### [Direction]
In the listing that follows, retype every line from the first through the one containing "sc.camera = cam". Pictures are to be left out.

### [Records from a collection]

'''

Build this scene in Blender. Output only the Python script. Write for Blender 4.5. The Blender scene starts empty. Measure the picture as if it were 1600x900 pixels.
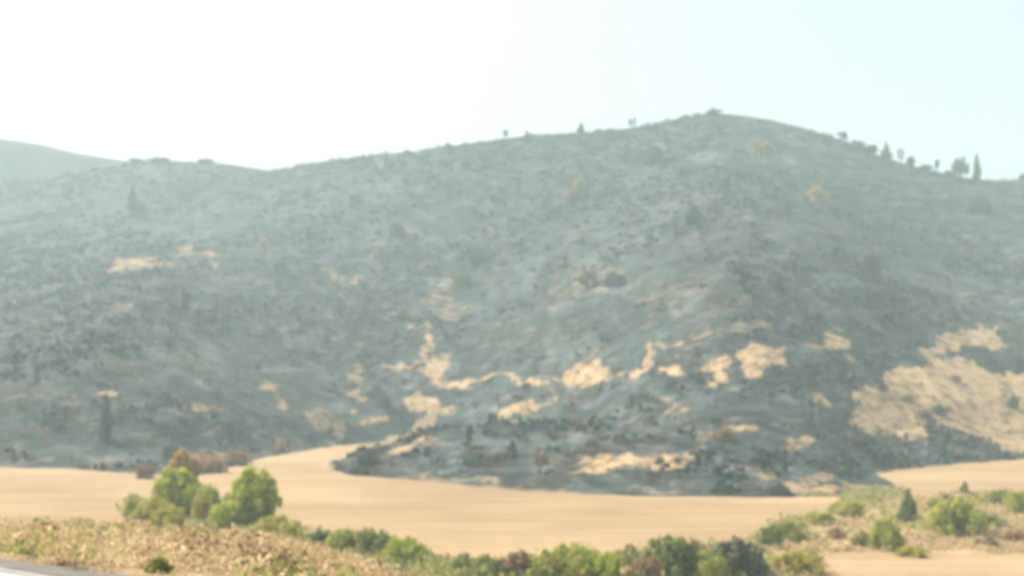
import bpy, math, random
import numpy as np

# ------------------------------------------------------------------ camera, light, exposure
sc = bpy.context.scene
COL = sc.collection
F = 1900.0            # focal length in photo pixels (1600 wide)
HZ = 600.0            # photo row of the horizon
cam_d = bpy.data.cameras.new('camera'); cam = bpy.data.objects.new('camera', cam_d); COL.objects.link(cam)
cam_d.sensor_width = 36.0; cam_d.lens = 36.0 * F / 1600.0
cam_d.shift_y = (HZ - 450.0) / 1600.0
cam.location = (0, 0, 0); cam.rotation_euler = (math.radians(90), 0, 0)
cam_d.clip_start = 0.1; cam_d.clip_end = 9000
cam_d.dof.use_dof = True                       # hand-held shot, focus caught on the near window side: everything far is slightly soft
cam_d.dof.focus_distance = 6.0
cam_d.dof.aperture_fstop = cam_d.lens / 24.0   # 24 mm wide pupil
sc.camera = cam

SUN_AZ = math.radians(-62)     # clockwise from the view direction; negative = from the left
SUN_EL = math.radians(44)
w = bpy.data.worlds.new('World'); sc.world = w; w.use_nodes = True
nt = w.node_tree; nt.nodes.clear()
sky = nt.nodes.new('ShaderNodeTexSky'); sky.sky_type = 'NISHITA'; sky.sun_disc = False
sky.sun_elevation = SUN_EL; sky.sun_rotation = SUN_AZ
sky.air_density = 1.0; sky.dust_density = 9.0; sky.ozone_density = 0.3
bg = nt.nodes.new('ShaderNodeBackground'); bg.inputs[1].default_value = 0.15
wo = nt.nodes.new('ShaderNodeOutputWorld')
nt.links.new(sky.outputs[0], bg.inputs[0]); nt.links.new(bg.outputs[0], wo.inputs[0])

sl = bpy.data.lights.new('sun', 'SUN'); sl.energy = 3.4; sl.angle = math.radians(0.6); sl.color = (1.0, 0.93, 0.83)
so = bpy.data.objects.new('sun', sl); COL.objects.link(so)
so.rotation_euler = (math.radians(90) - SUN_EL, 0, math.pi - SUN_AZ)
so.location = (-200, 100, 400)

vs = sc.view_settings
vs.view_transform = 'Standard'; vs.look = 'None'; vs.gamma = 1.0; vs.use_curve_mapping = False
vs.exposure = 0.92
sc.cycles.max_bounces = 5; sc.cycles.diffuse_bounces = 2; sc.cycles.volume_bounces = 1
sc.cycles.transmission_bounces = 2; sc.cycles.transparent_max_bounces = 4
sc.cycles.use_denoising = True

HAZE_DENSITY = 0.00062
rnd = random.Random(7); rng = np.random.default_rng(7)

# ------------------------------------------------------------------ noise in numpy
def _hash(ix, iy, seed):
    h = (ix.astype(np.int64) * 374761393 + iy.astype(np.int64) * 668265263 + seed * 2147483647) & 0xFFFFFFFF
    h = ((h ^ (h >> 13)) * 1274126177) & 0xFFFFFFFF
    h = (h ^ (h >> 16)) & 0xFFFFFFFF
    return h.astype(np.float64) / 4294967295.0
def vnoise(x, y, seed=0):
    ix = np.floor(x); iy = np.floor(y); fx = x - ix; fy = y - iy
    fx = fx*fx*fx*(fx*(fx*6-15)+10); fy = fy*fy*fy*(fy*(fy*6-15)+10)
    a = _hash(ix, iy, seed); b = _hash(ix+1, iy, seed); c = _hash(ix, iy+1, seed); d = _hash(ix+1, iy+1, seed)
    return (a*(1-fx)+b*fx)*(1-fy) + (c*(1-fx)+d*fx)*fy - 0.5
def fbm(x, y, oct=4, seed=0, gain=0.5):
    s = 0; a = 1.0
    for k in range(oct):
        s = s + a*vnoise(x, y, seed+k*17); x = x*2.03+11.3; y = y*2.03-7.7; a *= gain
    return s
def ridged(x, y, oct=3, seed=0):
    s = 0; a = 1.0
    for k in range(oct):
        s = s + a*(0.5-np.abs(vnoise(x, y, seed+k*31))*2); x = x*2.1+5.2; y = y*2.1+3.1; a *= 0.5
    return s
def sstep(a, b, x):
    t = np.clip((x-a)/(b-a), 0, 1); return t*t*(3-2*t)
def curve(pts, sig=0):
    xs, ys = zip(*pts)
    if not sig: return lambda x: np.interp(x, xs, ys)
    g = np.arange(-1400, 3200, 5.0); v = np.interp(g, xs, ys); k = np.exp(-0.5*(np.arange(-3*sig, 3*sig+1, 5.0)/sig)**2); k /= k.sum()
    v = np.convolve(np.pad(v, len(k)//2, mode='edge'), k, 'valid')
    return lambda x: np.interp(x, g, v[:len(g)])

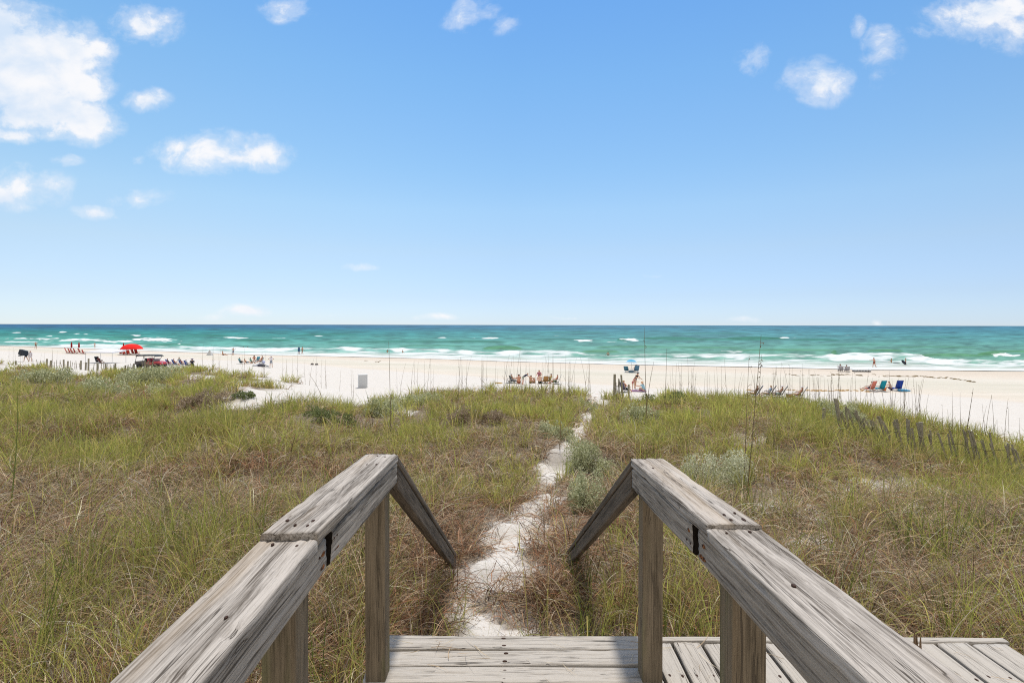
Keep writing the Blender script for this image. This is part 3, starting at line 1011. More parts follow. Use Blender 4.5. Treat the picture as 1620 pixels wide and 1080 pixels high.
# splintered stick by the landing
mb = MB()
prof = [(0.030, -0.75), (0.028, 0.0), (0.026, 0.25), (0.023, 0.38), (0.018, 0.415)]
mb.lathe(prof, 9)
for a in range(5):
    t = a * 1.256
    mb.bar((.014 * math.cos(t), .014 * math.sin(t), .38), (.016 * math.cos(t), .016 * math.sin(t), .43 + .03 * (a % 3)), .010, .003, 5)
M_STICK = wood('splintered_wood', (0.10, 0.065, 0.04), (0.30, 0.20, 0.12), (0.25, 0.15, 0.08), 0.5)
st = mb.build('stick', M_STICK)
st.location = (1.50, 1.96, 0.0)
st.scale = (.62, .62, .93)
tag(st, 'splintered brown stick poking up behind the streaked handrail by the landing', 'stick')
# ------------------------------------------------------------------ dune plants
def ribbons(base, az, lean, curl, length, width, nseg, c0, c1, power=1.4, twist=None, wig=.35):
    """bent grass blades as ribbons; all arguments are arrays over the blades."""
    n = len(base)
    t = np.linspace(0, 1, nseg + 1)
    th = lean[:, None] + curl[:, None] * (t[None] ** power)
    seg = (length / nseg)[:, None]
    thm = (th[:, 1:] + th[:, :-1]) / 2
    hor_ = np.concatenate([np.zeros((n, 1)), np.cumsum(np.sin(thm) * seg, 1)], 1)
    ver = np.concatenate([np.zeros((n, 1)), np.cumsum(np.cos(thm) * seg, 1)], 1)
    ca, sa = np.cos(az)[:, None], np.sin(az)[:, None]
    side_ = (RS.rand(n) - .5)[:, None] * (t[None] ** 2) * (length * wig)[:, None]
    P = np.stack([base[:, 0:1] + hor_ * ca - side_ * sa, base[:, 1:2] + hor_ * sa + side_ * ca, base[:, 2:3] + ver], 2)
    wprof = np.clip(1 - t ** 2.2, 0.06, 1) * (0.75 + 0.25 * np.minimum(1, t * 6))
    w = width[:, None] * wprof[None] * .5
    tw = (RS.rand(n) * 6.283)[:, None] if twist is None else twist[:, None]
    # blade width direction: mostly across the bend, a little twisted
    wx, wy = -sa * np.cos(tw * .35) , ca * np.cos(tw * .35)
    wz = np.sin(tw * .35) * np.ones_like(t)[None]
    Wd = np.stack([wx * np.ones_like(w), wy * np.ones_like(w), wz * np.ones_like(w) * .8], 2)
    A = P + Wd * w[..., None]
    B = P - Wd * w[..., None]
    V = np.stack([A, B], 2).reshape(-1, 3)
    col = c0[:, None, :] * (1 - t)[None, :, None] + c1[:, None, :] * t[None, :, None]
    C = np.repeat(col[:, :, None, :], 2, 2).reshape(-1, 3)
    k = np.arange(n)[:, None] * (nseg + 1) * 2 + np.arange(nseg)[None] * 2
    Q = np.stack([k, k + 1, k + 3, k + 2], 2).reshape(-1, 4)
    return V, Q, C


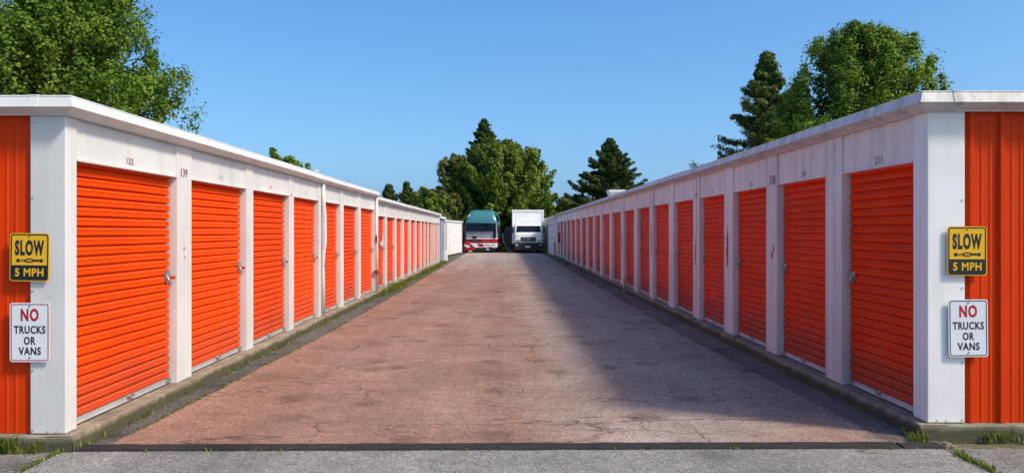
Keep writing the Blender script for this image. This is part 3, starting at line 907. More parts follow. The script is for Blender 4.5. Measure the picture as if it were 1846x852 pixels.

'''

### [Result of the exercise]
Build this scene in Blender. Output only the Python script. Write for Blender 4.5. The Blender scene starts empty. Measure the picture as if it were 1600x900 pixels.
import bpy, math, random
import numpy as np

# ------------------------------------------------------------------ camera, light, exposure
sc = bpy.context.scene
COL = sc.collection
F = 1900.0            # focal length in photo pixels (1600 wide)
HZ = 600.0            # photo row of the horizon
cam_d = bpy.data.cameras.new('camera'); cam = bpy.data.objects.new('camera', cam_d); COL.objects.link(cam)
cam_d.sensor_width = 36.0; cam_d.lens = 36.0 * F / 1600.0
cam_d.shift_y = (HZ - 450.0) / 1600.0
cam.location = (0, 0, 0); cam.rotation_euler = (math.radians(90), 0, 0)
cam_d.clip_start = 0.1; cam_d.clip_end = 9000
cam_d.dof.use_dof = True                       # hand-held shot, focus caught on the near window side: everything far is slightly soft
cam_d.dof.focus_distance = 6.0
cam_d.dof.aperture_fstop = cam_d.lens / 24.0   # 24 mm wide pupil
sc.camera = cam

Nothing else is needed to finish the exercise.